╭──

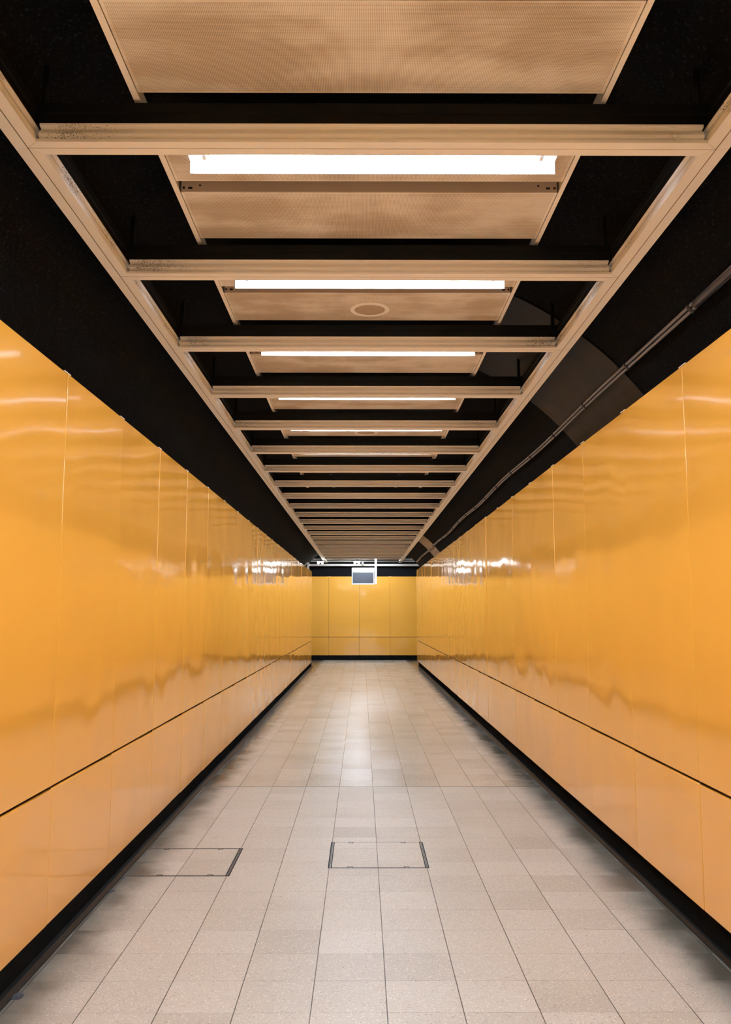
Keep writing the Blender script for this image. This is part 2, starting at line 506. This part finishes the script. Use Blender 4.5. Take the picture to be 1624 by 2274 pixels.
# ------------------------------------------------------------------ ceiling grid: crossbars
def cove_pts(n0, n1):
    """outline (u, w) of the moulding between u=n0 (near) and u=n1 (far); w is height above the flange"""
    near = [(0.010, 0.0), (0.0065, 0.004), (0.002, 0.013), (0.0, 0.023), (0.003, 0.033), (0.010, 0.041), (0.018, 0.045), (0.018, 0.050), (0.005, 0.0525), (0.003, 0.0565), (0.003, 0.0625)]
    pts = [(n0 + a, w) for a, w in near]
    pts += [(n1 - a, w) for a, w in reversed(near)]
    return pts

def make_crossbar(k):
    yf = FL_W                    # local: near edge y=0, far edge y=FL_W, underside z=0
    t = thing('ceiling_crossbar', None, 'crossbar', (0, bar_far(k) - FL_W, GRID_Z), 'crossbars of the ceiling grid')
    ym = FL_W / 2
    g = 0.0024
    gap = 0.0006
    for near in (True, False):
        bm = bmesh.new()
        if near: pl = [(GX_LI + gap, 0), (GX_RI - gap, 0), (GX_RG - 0.004, ym - g), (GX_LG + 0.004, ym - g)]
        else: pl = [(GX_LG + 0.004, ym + g), (GX_RG - 0.004, ym + g), (GX_RI - gap, yf), (GX_LI + gap, yf)]
        prism(bm, pl, 0, ZC, 'Z')
        link('flange', bm, M_BEIGE, t)
    bm = bmesh.new(); box(bm, GX_LG + 0.006, GX_RG - 0.006, ym - g + 0.0001, ym + g - 0.0001, 0.004, ZC - 0.0002); link('groove_shade_strip', bm, M_GROOVE_SHADE, t)  # shade of the open groove, set in as a dark strip
    bm = bmesh.new()
    prism(bm, [(y, w + ZC) for y, w in cove_pts(0.005, FL_W - 0.005)], GX_LI + 0.007, GX_RI - 0.007, 'X')
    link('cove_moulding', bm, M_COVE, t)
    bm = bmesh.new()
    z0 = ZC + 0.0628
    prism(bm, [(0.012, z0), (0.012, z0 + 0.036), (0.006, z0 + 0.038), (0.006, z0 + 0.074), (FL_W - 0.006, z0 + 0.074), (FL_W - 0.006, z0 + 0.038), (FL_W - 0.012, z0 + 0.036), (FL_W - 0.012, z0)],
          GX_LI - 0.01, GX_RI + 0.01, 'X')
    link('steel_channel', bm, M_STEEL_BLACK, t)
    for x in (GX_LI + 0.01, GX_RI - 0.012):
        top = EYE + math.sqrt((R_ARCH + 0.02) ** 2 - (x - AX) ** 2) - GRID_Z
        bm = bmesh.new(); tube(bm, [(x, ym, z0 + 0.0745), (x, ym, top)], 0.012, 10); link('hanger_rod', bm, M_STEEL_BLACK, t, True)
    return t

bar = make_crossbar(1)
def bar_label(k):
    if k == 1: return 'nearest beige crossbar of the ceiling grid, in front of the largest tube light'
    if k == LAST: return 'farthest beige crossbar of the ceiling grid, last before the cross passage'
    return f'{ORD[k]} beige crossbar of the ceiling grid counted from the viewer'
bar['label'] = bar_label(1)
for k in range(2, LAST + 1):
    dup(bar, (0, bar_far(k) - FL_W, GRID_Z), bar_label(k))

# ------------------------------------------------------------------ ceiling grid: side rails
RAIL_A, RAIL_B = 0.6, 29.0
def make_side_rail(name, xo, xg, xi, label):
    t = thing(name, label, 'ceiling rail', (0, 0, GRID_Z), 'long side rails of the ceiling grid')
    s = 1 if xi > xo else -1
    g = 0.0024 * s
    ks = list(range(0, LAST + 1))
    mids = [bar_far(k) - FL_W / 2 for k in ks]
    outs = [RAIL_A] + mids[1:] + [RAIL_B]
    for a, b in zip(outs, outs[1:]):
        bm = bmesh.new()
        prism(bm, [(xo, a + 0.0006), (xg - g, a + 0.0006), (xg - g, b - 0.0006), (xo, b - 0.0006)], 0, ZC, 'Z')
        link('outer_flange', bm, M_BEIGE, t)
    # inner strips are mitred against each crossbar
    h = FL_W / 2
    first = [(xg + g, RAIL_A), (xi, RAIL_A), (xi, mids[1] - h - 0.001), (xg + g, mids[1] - 0.003)]
    polys = [first]
    for i in range(1, LAST):
        polys.append([(xg + g, mids[i] + 0.003), (xi, mids[i] + h + 0.001), (xi, mids[i + 1] - h - 0.001), (xg + g, mids[i + 1] - 0.003)])
    polys.append([(xg + g, mids[LAST] + 0.003), (xi, mids[LAST] + h + 0.001), (xi, RAIL_B), (xg + g, RAIL_B)])
    for p in polys:
        bm = bmesh.new(); prism(bm, p, 0, ZC, 'Z'); link('inner_flange', bm, M_BEIGE, t)
    lo, hi = min(xo, xi), max(xo, xi)
    bm = bmesh.new(); box(bm, xg - 0.0023, xg + 0.0023, RAIL_A, RAIL_B, 0.004, ZC - 0.0002); link('groove_shade_strip', bm, M_GROOVE_SHADE, t)  # dark strip painting the shade along the rail groove
    bm = bmesh.new()
    prism(bm, [(x, w + ZC) for x, w in cove_pts(lo + 0.005, hi - 0.005)], RAIL_A, RAIL_B, 'Y')
    link('cove_moulding', bm, M_COVE, t)
    bm = bmesh.new()
    z0 = ZC + 0.0628
    prism(bm, [(lo + 0.012, z0), (lo + 0.012, z0 + 0.036), (lo + 0.006, z0 + 0.038), (lo + 0.006, z0 + 0.073), (hi - 0.006, z0 + 0.073), (hi - 0.006, z0 + 0.038), (hi - 0.012, z0 + 0.036), (hi - 0.012, z0)], RAIL_A, RAIL_B, 'Y')
    link('steel_channel', bm, M_STEEL_BLACK, t)
    return t
make_side_rail('ceiling_side_rail', GX_LO, GX_LG, GX_LI, 'long beige side rail of the ceiling grid on the side without cables')
make_side_rail('ceiling_side_rail', GX_RO, GX_RG, GX_RI, 'long beige side rail of the ceiling grid on the side of the cable run')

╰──

## DO THIS
Each line of the data is to be duplicated exactly; pictures stay out of the copy.

## SOLVED EXERCISE
Keep writing the Blender script for this image. This is part 2, starting at line 506. This part finishes the script. Use Blender 4.5. Take the picture to be 1624 by 2274 pixels.
# ------------------------------------------------------------------ ceiling grid: crossbars
def cove_pts(n0, n1):
    """outline (u, w) of the moulding between u=n0 (near) and u=n1 (far); w is height above the flange"""
    near = [(0.010, 0.0), (0.0065, 0.004), (0.002, 0.013), (0.0, 0.023), (0.003, 0.033), (0.010, 0.041), (0.018, 0.045), (0.018, 0.050), (0.005, 0.0525), (0.003, 0.0565), (0.003, 0.0625)]
    pts = [(n0 + a, w) for a, w in near]
    pts += [(n1 - a, w) for a, w in reversed(near)]
    return pts

def make_crossbar(k):
    yf = FL_W                    # local: near edge y=0, far edge y=FL_W, underside z=0
    t = thing('ceiling_crossbar', None, 'crossbar', (0, bar_far(k) - FL_W, GRID_Z), 'crossbars of the ceiling grid')
    ym = FL_W / 2
    g = 0.0024
    gap = 0.0006
    for near in (True, False):
        bm = bmesh.new()
        if near: pl = [(GX_LI + gap, 0), (GX_RI - gap, 0), (GX_RG - 0.004, ym - g), (GX_LG + 0.004, ym - g)]
        else: pl = [(GX_LG + 0.004, ym + g), (GX_RG - 0.004, ym + g), (GX_RI - gap, yf), (GX_LI + gap, yf)]
        prism(bm, pl, 0, ZC, 'Z')
        link('flange', bm, M_BEIGE, t)
    bm = bmesh.new(); box(bm, GX_LG + 0.006, GX_RG - 0.006, ym - g + 0.0001, ym + g - 0.0001, 0.004, ZC - 0.0002); link('groove_shade_strip', bm, M_GROOVE_SHADE, t)  # shade of the open groove, set in as a dark strip
    bm = bmesh.new()
    prism(bm, [(y, w + ZC) for y, w in cove_pts(0.005, FL_W - 0.005)], GX_LI + 0.007, GX_RI - 0.007, 'X')
    link('cove_moulding', bm, M_COVE, t)
    bm = bmesh.new()
    z0 = ZC + 0.0628
    prism(bm, [(0.012, z0), (0.012, z0 + 0.036), (0.006, z0 + 0.038), (0.006, z0 + 0.074), (FL_W - 0.006, z0 + 0.074), (FL_W - 0.006, z0 + 0.038), (FL_W - 0.012, z0 + 0.036), (FL_W - 0.012, z0)],
          GX_LI - 0.01, GX_RI + 0.01, 'X')
    link('steel_channel', bm, M_STEEL_BLACK, t)
    for x in (GX_LI + 0.01, GX_RI - 0.012):
        top = EYE + math.sqrt((R_ARCH + 0.02) ** 2 - (x - AX) ** 2) - GRID_Z
        bm = bmesh.new(); tube(bm, [(x, ym, z0 + 0.0745), (x, ym, top)], 0.012, 10); link('hanger_rod', bm, M_STEEL_BLACK, t, True)
    return t

bar = make_crossbar(1)
def bar_label(k):
    if k == 1: return 'nearest beige crossbar of the ceiling grid, in front of the largest tube light'
    if k == LAST: return 'farthest beige crossbar of the ceiling grid, last before the cross passage'
    return f'{ORD[k]} beige crossbar of the ceiling grid counted from the viewer'
bar['label'] = bar_label(1)
for k in range(2, LAST + 1):
    dup(bar, (0, bar_far(k) - FL_W, GRID_Z), bar_label(k))

# ------------------------------------------------------------------ ceiling grid: side rails
RAIL_A, RAIL_B = 0.6, 29.0
def make_side_rail(name, xo, xg, xi, label):
    t = thing(name, label, 'ceiling rail', (0, 0, GRID_Z), 'long side rails of the ceiling grid')
    s = 1 if xi > xo else -1
    g = 0.0024 * s
    ks = list(range(0, LAST + 1))
    mids = [bar_far(k) - FL_W / 2 for k in ks]
    outs = [RAIL_A] + mids[1:] + [RAIL_B]
    for a, b in zip(outs, outs[1:]):
        bm = bmesh.new()
        prism(bm, [(xo, a + 0.0006), (xg - g, a + 0.0006), (xg - g, b - 0.0006), (xo, b - 0.0006)], 0, ZC, 'Z')
        link('outer_flange', bm, M_BEIGE, t)
    # inner strips are mitred against each crossbar
    h = FL_W / 2
    first = [(xg + g, RAIL_A), (xi, RAIL_A), (xi, mids[1] - h - 0.001), (xg + g, mids[1] - 0.003)]
    polys = [first]
    for i in range(1, LAST):
        polys.append([(xg + g, mids[i] + 0.003), (xi, mids[i] + h + 0.001), (xi, mids[i + 1] - h - 0.001), (xg + g, mids[i + 1] - 0.003)])
    polys.append([(xg + g, mids[LAST] + 0.003), (xi, mids[LAST] + h + 0.001), (xi, RAIL_B), (xg + g, RAIL_B)])
    for p in polys:
        bm = bmesh.new(); prism(bm, p, 0, ZC, 'Z'); link('inner_flange', bm, M_BEIGE, t)
    lo, hi = min(xo, xi), max(xo, xi)
    bm = bmesh.new(); box(bm, xg - 0.0023, xg + 0.0023, RAIL_A, RAIL_B, 0.004, ZC - 0.0002); link('groove_shade_strip', bm, M_GROOVE_SHADE, t)  # dark strip painting the shade along the rail groove
    bm = bmesh.new()
    prism(bm, [(x, w + ZC) for x, w in cove_pts(lo + 0.005, hi - 0.005)], RAIL_A, RAIL_B, 'Y')
    link('cove_moulding', bm, M_COVE, t)
    bm = bmesh.new()
    z0 = ZC + 0.0628
    prism(bm, [(lo + 0.012, z0), (lo + 0.012, z0 + 0.036), (lo + 0.006, z0 + 0.038), (lo + 0.006, z0 + 0.073), (hi - 0.006, z0 + 0.073), (hi - 0.006, z0 + 0.038), (hi - 0.012, z0 + 0.036), (hi - 0.012, z0)], RAIL_A, RAIL_B, 'Y')
    link('steel_channel', bm, M_STEEL_BLACK, t)
    return t
make_side_rail('ceiling_side_rail', GX_LO, GX_LG, GX_LI, 'long beige side rail of the ceiling grid on the side without cables')
make_side_rail('ceiling_side_rail', GX_RO, GX_RG, GX_RI, 'long beige side rail of the ceiling grid on the side of the cable run')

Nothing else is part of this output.